Quando fui a Londres pela primeira vez, num curso organizado pela Cultura Inglesa, foi Mr. Barlow e D. Nair, sua esposa e também professora, que foram buscar essa aluna matuta, que chegava eufórica no aeroporto de Heathrow. Com D. Nair, também estudei literatura inglesa, e foi com ela que desvendei os mistérios dos contos de James Joyce, “Araby” e “Eveline”, contos esses que, até hoje trabalho em sala com os alunos. E não tem uma vez sequer que, não me encante mais com essas pérolas do autor irlandês, como também não lembre da voz calma e assertiva de D. Nair, falando das riquezas das letras e engrenagens literárias. Por outra vezes, fui a sua casa e discutíamos receitas, pois nunca hei de esquecer um English Pudding que comi num de seus almoços oferecidos para turmas , colegas, ou alguma data especial.
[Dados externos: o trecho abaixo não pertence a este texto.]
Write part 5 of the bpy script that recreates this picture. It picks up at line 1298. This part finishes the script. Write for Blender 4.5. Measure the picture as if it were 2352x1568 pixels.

Hoje, D. Nair vive num outro mundo só seu, e com certeza não se deu conta da partida do nosso querido. Mas também não vou me esquecer da sua importância nas minhas escolhas profissionais e gosto pelo Inglês e sua literatura.

Nosso Departamento deve muito a figura desse professor que caminhava pelos corredores do CCHLA sempre de calça escura e camisas brancas, sorriso largo, um cumprimento carinhoso, e uma atenção educadíssima a quem quer que fosse. Pioneiro, incentivador e formador de um número considerável de profissionais que fizeram e fazem nosso departamento.

Como a vida é cíclica, há alguns anos, meu filho Daniel me trouxe um amigo, que quando o vi, tomei um susto, era igualzinho a Davidzinho (filho caçula de Mr. Barlow). Quando lhe pergunto o nome: Derek Barlow!! Pronto! A Cultura Inglesa invadia a minha praia! Com muito prazer, Derek!

E ano passado, enquanto passeava pela Trafalgar Square em Londres, eis que avistei David Barlow. Quando corri, ele sumiu numa esquina. E um Double-deck não me deixou correr atrás para lhe dizer Hello. Cena de filme ! mas que no momento, achei suspeito. Encontrar logo o pai de Derek no meio do caminho. E tão longe. São as coincidências da vida. As sincronicidades com o que nos importa. Flashes assim de vida, onde quer que ela aconteça.

Ontem, no anúncio da sua despedida, minha lista de whatsapp de infância das Lourdinas, todas tinham sido alunas de Mr. Barlow! E uma delas contou uma estorinha que aqui reproduzo: “Lembro de um fato bem engraçado que presenciei quando era aluna da Cultura. A babá de um dos Barlow, na calçada da Cultura e Mr. Barlow do outro lado da rua, vindo em direção ao filho. A babá, com forte sotaque sertanejo solta esta: “ Deivi, ô Deivi, lastá dédi!!”. Nunca esqueci esta cena!”

Nesse momento de despedidas, junto-me às inúmeras pessoas que agradecem ao Professor e ao Ser generoso extremado, e digo baixinho e tristemente: Good bye, Farewell, Meu Mestre, com carinho, Mr. Barlow. E até mais ver!